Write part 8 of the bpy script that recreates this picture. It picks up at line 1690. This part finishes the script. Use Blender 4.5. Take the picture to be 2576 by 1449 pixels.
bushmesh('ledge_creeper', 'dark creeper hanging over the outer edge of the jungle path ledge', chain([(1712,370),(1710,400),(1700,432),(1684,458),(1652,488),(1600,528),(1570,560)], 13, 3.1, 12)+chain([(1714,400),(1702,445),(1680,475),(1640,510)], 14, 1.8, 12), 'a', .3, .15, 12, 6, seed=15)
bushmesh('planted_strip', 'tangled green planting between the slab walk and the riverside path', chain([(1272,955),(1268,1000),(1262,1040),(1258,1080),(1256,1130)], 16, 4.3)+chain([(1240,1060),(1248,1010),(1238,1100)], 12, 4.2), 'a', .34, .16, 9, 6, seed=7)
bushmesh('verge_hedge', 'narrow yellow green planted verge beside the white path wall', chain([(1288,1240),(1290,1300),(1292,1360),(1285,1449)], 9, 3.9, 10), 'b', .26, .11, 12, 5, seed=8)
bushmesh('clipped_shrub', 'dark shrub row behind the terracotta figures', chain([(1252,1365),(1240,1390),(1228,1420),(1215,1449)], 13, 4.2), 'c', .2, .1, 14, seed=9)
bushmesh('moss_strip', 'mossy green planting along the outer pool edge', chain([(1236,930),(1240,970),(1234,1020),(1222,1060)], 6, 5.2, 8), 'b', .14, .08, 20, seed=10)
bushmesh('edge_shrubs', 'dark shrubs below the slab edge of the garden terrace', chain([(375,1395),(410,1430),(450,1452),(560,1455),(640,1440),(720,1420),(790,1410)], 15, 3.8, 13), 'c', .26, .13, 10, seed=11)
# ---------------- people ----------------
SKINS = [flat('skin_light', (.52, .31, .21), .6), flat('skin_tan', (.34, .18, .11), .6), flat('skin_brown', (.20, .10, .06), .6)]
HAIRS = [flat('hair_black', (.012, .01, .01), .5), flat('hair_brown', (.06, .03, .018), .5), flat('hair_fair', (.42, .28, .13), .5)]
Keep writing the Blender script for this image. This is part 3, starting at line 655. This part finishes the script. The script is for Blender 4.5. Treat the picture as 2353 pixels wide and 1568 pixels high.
◆ ◆ ◆
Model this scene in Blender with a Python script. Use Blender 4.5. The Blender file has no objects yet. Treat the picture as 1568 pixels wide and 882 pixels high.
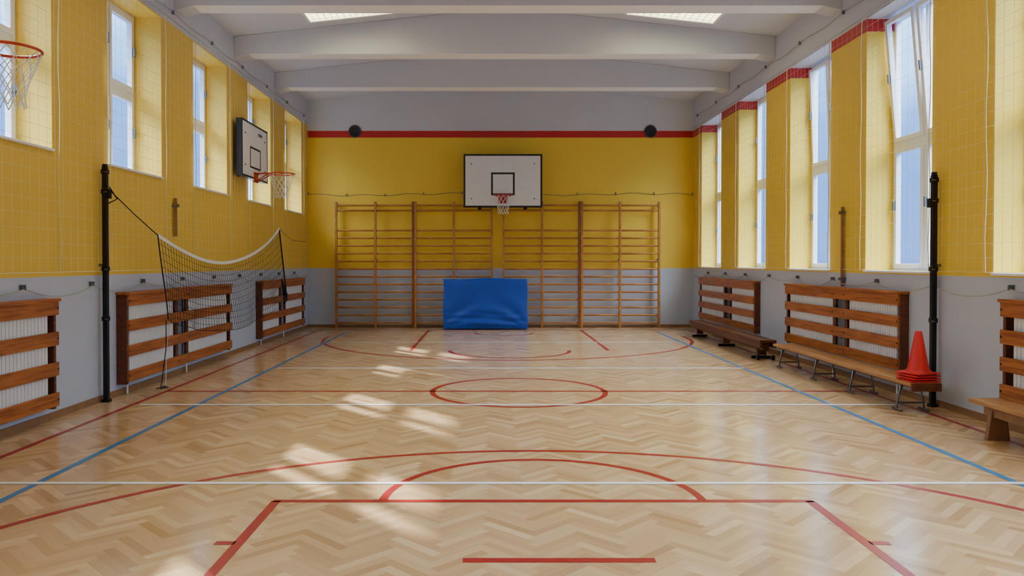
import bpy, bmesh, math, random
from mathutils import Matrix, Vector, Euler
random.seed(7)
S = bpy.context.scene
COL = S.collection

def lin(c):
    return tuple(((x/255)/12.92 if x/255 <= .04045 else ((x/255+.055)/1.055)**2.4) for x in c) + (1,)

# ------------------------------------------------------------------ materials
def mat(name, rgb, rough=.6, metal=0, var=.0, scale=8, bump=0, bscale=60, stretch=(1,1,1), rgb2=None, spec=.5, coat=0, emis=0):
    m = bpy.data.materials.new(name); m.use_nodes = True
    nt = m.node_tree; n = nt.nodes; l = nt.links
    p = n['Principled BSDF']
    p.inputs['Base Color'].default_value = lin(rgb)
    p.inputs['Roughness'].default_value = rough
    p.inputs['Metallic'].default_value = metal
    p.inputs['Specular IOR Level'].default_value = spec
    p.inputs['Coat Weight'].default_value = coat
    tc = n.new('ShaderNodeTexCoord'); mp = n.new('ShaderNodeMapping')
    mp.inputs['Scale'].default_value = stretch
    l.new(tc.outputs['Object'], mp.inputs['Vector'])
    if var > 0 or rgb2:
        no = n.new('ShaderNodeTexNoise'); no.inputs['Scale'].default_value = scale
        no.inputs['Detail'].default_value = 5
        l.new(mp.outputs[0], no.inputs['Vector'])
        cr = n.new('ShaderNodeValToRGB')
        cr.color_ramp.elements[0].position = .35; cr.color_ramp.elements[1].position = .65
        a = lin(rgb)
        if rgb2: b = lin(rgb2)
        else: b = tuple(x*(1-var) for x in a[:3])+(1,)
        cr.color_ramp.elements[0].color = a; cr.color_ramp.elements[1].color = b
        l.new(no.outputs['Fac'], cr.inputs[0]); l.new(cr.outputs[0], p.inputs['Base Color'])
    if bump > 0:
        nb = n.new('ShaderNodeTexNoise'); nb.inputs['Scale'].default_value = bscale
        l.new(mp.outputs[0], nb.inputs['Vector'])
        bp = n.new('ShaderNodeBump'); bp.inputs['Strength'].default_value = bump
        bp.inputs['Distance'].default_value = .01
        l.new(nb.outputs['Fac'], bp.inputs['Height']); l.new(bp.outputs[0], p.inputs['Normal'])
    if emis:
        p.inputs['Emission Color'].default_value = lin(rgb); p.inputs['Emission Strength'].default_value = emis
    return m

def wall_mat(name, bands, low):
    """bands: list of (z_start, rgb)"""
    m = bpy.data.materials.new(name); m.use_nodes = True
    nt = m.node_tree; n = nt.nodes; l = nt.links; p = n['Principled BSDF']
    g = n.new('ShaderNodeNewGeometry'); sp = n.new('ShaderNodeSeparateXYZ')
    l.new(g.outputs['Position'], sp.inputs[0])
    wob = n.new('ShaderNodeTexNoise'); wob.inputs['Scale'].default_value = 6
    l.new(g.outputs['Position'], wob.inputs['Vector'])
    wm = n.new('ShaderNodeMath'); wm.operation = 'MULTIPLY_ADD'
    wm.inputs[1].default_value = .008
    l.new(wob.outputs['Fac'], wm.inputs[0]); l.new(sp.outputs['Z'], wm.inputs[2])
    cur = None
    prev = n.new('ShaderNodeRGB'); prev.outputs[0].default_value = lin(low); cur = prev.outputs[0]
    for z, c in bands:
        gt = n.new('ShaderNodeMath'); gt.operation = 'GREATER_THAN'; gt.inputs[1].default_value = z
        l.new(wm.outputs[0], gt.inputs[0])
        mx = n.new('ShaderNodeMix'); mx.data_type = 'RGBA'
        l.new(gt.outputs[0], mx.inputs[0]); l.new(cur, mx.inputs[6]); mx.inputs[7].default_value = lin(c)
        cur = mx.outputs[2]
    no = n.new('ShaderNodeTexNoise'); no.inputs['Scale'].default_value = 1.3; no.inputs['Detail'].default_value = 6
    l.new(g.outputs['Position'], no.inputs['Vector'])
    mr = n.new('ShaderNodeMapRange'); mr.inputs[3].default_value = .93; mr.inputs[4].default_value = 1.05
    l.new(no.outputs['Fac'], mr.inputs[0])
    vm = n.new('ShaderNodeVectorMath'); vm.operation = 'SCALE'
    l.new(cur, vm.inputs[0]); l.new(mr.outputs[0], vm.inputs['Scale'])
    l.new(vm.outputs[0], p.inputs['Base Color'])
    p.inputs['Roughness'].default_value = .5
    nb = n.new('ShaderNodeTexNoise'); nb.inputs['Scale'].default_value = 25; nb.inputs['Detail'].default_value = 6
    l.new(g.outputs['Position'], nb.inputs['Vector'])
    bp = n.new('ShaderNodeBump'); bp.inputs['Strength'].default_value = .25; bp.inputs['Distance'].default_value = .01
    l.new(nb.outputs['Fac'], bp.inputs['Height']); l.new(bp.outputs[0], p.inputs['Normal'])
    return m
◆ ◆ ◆
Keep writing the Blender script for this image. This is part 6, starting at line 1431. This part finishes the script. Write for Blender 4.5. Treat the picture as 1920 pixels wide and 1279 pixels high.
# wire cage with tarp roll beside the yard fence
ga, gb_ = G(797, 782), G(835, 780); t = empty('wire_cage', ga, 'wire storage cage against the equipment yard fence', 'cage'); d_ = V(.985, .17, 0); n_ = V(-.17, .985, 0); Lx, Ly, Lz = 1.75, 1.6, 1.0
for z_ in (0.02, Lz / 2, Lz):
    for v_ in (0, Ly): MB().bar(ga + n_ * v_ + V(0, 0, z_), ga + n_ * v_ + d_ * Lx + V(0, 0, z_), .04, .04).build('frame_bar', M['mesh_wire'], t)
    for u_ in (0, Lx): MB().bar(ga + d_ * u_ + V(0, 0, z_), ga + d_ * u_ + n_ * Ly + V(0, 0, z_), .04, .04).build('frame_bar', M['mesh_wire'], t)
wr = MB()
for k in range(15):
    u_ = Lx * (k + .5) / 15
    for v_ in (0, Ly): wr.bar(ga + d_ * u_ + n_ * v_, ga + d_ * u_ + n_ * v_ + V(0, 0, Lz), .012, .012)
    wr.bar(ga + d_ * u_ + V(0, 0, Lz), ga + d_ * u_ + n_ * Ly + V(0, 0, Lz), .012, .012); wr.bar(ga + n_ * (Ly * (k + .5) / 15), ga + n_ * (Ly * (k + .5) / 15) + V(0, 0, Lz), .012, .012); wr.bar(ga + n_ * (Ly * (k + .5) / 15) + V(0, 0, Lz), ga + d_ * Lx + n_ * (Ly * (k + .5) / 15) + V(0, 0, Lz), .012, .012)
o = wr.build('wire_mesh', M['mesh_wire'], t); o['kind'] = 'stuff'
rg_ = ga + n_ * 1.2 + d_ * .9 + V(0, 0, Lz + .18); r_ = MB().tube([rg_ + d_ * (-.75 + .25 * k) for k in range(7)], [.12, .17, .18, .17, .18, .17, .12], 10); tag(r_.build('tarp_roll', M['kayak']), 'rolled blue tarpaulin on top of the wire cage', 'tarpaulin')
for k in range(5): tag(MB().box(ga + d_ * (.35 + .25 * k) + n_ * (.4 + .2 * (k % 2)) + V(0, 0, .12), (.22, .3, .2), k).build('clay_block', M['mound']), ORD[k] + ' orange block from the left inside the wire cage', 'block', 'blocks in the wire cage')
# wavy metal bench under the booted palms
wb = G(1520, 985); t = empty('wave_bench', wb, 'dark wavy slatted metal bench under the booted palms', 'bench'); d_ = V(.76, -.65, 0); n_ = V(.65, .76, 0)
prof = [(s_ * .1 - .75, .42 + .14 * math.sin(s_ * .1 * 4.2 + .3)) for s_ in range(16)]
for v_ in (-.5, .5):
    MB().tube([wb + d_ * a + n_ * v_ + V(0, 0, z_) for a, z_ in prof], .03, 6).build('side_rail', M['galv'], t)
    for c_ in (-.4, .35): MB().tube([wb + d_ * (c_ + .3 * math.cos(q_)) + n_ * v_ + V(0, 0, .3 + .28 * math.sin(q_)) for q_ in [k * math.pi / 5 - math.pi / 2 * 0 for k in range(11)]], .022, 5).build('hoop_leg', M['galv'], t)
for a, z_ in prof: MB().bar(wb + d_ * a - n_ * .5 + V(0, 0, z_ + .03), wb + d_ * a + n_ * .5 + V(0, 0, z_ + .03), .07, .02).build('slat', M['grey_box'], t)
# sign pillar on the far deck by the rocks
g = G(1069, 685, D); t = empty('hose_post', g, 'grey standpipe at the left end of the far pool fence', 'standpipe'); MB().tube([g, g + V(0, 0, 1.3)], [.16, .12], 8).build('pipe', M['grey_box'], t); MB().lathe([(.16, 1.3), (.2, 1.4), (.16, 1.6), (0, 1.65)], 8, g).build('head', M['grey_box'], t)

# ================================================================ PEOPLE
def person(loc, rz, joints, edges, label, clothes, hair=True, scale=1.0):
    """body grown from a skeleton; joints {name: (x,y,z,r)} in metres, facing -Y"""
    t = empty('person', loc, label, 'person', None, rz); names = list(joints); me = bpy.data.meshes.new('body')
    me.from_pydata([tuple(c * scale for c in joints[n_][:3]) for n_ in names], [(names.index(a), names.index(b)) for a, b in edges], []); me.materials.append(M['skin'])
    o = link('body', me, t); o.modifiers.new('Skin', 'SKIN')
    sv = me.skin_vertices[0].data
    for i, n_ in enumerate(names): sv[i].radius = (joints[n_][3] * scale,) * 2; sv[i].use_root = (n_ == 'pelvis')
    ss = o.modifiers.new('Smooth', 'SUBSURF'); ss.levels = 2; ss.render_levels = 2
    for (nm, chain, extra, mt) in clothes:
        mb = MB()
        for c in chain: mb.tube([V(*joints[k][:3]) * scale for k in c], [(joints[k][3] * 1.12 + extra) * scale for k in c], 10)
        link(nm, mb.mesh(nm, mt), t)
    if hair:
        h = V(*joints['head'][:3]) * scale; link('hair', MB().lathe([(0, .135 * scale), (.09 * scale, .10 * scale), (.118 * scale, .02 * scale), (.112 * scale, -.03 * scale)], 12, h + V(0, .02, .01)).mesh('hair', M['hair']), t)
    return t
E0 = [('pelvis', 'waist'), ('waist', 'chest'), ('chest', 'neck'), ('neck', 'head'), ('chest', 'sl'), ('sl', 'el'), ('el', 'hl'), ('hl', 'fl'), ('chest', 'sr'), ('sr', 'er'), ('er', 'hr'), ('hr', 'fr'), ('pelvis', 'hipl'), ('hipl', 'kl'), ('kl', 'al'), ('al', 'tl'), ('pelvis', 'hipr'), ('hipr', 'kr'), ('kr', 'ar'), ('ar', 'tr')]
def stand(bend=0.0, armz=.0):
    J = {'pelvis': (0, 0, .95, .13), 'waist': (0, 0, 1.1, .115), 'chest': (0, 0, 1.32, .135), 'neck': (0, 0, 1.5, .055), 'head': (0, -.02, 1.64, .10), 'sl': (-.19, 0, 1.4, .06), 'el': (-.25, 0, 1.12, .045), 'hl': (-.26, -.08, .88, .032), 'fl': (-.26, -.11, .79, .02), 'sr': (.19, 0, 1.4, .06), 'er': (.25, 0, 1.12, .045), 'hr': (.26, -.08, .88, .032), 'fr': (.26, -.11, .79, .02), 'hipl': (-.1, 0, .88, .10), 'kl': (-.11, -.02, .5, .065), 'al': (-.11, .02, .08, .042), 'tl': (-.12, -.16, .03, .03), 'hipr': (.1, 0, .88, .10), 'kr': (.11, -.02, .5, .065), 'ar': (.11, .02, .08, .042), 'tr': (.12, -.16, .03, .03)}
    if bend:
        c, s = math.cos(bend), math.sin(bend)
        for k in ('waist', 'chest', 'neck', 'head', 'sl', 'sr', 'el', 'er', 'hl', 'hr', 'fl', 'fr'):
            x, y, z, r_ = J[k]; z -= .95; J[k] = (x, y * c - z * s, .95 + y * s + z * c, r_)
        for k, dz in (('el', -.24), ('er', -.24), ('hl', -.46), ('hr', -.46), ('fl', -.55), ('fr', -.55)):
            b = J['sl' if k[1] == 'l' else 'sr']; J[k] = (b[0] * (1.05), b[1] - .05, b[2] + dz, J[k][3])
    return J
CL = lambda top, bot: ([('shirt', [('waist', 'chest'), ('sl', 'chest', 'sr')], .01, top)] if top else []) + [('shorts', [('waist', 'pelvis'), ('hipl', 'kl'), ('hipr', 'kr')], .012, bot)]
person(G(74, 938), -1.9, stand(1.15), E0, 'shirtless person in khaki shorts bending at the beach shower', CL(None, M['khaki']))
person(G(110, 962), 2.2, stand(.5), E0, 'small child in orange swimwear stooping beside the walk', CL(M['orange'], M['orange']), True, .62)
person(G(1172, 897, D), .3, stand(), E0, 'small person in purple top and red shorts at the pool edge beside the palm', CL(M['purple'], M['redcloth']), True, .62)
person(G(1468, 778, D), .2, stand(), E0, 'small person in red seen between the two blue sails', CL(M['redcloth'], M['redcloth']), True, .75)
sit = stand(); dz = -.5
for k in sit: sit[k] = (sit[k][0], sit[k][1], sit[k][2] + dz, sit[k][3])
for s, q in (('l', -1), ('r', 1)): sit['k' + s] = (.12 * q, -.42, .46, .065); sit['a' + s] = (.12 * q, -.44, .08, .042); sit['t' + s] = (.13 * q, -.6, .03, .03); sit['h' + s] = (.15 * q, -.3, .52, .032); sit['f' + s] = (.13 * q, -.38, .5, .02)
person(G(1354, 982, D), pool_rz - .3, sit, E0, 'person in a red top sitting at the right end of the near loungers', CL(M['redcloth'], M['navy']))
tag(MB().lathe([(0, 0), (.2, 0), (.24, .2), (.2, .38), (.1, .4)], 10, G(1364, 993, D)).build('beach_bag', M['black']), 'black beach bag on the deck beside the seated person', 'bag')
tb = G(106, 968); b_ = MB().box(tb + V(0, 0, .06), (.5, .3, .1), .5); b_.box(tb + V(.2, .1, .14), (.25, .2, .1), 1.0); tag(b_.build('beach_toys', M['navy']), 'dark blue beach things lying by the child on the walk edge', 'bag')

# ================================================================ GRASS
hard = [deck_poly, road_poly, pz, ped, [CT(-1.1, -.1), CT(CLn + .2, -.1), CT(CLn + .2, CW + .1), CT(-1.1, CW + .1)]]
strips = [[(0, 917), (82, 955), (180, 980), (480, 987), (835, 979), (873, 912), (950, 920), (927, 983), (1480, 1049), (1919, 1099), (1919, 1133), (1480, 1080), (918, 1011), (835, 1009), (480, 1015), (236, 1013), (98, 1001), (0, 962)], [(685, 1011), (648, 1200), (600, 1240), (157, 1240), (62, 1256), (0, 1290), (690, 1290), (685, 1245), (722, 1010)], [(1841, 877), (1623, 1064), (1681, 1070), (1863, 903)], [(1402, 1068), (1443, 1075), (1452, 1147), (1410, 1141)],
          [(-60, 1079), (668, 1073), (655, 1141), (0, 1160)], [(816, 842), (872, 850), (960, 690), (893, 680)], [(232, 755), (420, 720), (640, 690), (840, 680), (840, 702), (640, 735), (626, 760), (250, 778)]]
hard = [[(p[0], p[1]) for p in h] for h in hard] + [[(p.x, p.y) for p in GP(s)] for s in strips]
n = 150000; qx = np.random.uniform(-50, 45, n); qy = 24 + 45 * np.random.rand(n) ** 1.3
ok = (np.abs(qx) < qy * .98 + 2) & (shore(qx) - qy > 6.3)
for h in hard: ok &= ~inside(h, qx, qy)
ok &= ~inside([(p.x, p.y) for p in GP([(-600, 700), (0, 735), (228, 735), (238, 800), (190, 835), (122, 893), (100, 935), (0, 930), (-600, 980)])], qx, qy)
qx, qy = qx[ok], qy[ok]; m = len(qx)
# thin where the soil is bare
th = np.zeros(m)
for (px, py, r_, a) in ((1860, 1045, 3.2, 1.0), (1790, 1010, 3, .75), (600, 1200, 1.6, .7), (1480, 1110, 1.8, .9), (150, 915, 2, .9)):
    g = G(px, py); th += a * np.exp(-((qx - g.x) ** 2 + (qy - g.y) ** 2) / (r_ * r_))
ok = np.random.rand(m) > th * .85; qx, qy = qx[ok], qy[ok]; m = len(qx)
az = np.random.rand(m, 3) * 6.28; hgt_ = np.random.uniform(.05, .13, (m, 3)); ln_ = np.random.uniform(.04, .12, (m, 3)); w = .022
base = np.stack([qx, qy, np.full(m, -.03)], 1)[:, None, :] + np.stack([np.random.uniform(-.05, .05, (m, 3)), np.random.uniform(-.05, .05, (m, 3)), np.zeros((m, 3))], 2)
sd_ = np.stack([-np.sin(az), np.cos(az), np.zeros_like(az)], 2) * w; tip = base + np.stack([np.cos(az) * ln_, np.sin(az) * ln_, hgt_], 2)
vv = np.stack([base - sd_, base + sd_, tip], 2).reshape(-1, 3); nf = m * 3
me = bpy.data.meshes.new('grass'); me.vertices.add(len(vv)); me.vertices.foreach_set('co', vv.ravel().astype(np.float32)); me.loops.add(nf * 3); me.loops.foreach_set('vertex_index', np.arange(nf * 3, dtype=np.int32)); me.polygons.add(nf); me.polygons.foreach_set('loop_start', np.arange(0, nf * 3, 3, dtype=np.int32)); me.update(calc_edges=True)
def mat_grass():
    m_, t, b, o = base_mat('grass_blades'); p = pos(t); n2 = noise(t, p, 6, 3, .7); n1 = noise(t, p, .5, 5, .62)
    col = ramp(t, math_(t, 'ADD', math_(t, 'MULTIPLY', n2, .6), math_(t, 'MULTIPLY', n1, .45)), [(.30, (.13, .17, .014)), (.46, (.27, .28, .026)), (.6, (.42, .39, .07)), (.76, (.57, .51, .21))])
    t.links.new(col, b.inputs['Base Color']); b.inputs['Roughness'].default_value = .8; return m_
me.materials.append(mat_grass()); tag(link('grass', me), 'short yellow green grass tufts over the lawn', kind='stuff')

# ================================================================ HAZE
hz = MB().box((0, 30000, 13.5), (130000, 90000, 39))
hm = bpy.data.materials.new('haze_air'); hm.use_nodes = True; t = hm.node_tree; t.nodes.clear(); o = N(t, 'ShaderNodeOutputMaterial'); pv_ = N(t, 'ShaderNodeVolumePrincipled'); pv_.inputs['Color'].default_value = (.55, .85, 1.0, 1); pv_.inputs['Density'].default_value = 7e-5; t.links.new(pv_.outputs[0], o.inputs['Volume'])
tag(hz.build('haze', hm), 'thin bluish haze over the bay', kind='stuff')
◆ ◆ ◆
- _WHAT YOU SHOULD DO_
Extract exactly the lines running from the line containing "Model this scene" to the line containing "COL = S.collection", with both end lines included and all pictures left out.

- _FULL SOLUTION_
Model this scene in Blender with a Python script. Use Blender 4.5. The Blender file has no objects yet. Treat the picture as 1568 pixels wide and 882 pixels high.
import bpy, bmesh, math, random
from mathutils import Matrix, Vector, Euler
random.seed(7)
S = bpy.context.scene
COL = S.collection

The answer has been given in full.